**TASK GOAL**
Retype only what runs from the first line of the listing to the line holding "wall behind the camera", both included. Do not retype the pictures.

╭──

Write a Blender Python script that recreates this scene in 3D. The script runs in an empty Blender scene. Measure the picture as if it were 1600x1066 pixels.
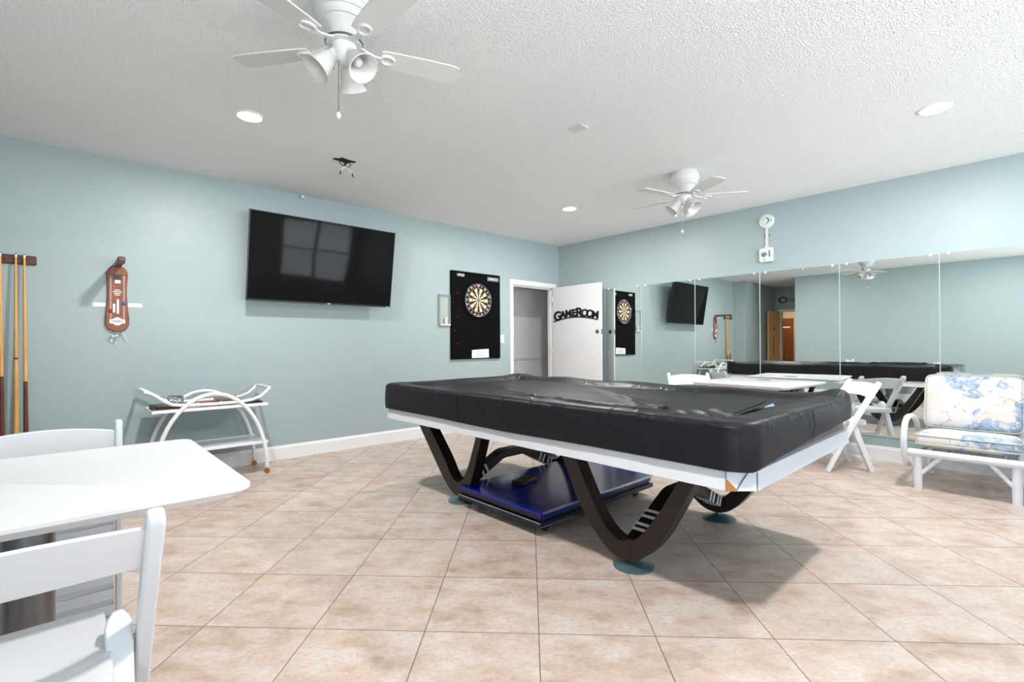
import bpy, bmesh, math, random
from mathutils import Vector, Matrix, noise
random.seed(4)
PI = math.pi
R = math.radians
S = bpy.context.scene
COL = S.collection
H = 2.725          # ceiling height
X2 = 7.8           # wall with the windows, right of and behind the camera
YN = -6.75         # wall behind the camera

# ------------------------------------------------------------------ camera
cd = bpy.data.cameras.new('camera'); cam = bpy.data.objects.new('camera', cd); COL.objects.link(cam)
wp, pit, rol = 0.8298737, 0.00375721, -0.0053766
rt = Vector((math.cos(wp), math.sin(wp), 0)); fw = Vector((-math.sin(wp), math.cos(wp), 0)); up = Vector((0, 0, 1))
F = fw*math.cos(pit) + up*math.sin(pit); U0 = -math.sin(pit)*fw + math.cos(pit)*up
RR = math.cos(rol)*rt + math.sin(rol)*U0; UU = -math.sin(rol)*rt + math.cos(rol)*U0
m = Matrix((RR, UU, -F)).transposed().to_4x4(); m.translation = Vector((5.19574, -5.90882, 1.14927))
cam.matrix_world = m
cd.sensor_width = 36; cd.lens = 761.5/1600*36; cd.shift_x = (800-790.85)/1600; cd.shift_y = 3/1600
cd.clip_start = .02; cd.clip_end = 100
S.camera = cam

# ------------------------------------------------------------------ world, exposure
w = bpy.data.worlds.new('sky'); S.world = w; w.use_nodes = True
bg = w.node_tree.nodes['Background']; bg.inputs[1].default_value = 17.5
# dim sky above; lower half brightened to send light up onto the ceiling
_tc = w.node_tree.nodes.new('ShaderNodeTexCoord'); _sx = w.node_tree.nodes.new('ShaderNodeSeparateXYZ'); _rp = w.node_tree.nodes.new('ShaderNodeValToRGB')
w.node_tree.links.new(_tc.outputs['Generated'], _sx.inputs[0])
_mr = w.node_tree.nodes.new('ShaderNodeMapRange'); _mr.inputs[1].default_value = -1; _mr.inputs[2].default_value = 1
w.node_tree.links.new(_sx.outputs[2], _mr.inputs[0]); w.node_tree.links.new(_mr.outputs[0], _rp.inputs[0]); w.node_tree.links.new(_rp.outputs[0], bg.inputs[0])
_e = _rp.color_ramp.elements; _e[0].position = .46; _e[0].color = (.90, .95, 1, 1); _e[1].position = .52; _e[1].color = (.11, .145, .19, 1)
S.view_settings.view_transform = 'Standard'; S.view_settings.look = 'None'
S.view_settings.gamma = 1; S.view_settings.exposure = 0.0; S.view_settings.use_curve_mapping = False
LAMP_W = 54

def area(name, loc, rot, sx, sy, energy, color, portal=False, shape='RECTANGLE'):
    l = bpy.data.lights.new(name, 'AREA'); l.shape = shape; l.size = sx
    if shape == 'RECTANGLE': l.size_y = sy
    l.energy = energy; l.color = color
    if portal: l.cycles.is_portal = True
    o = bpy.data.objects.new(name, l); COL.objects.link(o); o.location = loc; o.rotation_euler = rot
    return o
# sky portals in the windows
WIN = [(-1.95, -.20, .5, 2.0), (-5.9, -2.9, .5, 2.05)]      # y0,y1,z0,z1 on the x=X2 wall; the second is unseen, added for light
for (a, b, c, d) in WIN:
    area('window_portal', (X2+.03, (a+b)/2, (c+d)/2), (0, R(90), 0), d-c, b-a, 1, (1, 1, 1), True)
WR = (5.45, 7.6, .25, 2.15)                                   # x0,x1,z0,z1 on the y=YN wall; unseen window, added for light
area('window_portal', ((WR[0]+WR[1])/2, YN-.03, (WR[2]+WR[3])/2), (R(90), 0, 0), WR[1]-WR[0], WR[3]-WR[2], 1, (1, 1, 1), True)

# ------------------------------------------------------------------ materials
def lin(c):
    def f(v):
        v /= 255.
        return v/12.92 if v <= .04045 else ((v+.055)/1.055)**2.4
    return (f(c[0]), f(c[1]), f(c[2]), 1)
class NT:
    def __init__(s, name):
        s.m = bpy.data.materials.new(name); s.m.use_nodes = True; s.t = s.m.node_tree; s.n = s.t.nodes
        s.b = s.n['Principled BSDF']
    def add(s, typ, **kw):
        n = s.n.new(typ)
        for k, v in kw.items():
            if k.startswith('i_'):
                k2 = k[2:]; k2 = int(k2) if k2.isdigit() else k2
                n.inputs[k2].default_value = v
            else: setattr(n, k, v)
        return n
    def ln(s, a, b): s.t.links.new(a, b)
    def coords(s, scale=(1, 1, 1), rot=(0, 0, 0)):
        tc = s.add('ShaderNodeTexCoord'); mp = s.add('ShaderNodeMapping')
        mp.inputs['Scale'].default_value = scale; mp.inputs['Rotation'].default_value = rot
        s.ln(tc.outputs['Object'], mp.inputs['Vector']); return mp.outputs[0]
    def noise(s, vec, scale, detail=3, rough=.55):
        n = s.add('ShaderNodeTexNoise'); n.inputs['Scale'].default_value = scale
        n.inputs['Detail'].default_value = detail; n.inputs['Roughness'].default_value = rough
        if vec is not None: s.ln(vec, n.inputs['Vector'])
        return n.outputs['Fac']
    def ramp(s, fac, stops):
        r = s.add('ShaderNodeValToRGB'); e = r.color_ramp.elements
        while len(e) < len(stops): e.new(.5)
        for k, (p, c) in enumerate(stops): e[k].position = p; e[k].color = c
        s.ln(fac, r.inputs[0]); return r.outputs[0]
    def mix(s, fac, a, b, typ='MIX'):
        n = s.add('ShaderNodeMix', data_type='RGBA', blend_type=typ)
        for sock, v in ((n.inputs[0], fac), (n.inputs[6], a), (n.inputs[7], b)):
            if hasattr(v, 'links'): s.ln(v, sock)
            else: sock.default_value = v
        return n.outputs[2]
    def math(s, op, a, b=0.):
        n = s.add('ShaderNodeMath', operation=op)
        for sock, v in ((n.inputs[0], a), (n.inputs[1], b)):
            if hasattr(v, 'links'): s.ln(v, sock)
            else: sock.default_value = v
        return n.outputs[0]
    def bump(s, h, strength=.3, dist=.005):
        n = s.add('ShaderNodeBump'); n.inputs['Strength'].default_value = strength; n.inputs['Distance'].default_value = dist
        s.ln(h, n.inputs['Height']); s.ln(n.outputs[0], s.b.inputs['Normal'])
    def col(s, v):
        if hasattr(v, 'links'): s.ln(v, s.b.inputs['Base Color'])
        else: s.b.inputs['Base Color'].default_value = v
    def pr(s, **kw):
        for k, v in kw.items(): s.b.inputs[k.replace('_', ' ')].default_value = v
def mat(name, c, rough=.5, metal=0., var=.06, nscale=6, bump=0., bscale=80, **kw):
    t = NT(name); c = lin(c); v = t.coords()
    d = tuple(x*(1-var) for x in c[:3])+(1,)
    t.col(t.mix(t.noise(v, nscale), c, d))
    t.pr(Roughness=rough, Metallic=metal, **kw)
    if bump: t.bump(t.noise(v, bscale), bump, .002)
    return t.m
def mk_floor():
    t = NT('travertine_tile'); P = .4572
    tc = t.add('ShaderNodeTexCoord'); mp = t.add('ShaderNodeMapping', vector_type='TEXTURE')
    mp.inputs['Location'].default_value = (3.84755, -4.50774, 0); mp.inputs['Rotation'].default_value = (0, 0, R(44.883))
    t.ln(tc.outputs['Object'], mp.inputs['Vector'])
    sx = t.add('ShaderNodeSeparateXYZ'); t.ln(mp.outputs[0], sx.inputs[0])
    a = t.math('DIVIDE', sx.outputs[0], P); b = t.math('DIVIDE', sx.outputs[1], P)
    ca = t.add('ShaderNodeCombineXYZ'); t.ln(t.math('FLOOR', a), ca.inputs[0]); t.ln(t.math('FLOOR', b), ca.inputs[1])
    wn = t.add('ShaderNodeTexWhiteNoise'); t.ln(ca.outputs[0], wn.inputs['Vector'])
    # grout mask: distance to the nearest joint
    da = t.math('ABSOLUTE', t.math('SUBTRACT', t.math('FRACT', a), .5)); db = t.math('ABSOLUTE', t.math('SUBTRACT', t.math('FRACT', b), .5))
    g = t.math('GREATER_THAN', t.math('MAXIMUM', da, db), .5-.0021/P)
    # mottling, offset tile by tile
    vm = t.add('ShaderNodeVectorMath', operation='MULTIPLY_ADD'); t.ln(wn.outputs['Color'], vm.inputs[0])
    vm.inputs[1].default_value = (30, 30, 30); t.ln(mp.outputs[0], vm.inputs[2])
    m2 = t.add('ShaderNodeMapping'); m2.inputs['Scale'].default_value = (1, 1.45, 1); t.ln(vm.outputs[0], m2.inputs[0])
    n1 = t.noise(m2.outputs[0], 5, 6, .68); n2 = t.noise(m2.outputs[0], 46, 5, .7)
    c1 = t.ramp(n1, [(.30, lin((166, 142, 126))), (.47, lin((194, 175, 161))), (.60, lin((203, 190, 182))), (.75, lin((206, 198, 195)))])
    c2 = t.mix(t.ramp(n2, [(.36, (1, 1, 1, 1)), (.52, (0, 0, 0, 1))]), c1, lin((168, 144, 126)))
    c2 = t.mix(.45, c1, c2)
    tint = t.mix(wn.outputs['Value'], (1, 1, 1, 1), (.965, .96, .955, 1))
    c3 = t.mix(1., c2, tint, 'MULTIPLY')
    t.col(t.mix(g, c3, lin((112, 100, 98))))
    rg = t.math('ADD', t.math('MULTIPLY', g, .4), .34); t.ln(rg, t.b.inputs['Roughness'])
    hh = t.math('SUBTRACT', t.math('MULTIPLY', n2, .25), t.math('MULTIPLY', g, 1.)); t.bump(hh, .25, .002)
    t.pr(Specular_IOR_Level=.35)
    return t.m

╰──

**TASK RESULT**
Write a Blender Python script that recreates this scene in 3D. The script runs in an empty Blender scene. Measure the picture as if it were 1600x1066 pixels.
import bpy, bmesh, math, random
from mathutils import Vector, Matrix, noise
random.seed(4)
PI = math.pi
R = math.radians
S = bpy.context.scene
COL = S.collection
H = 2.725          # ceiling height
X2 = 7.8           # wall with the windows, right of and behind the camera
YN = -6.75         # wall behind the camera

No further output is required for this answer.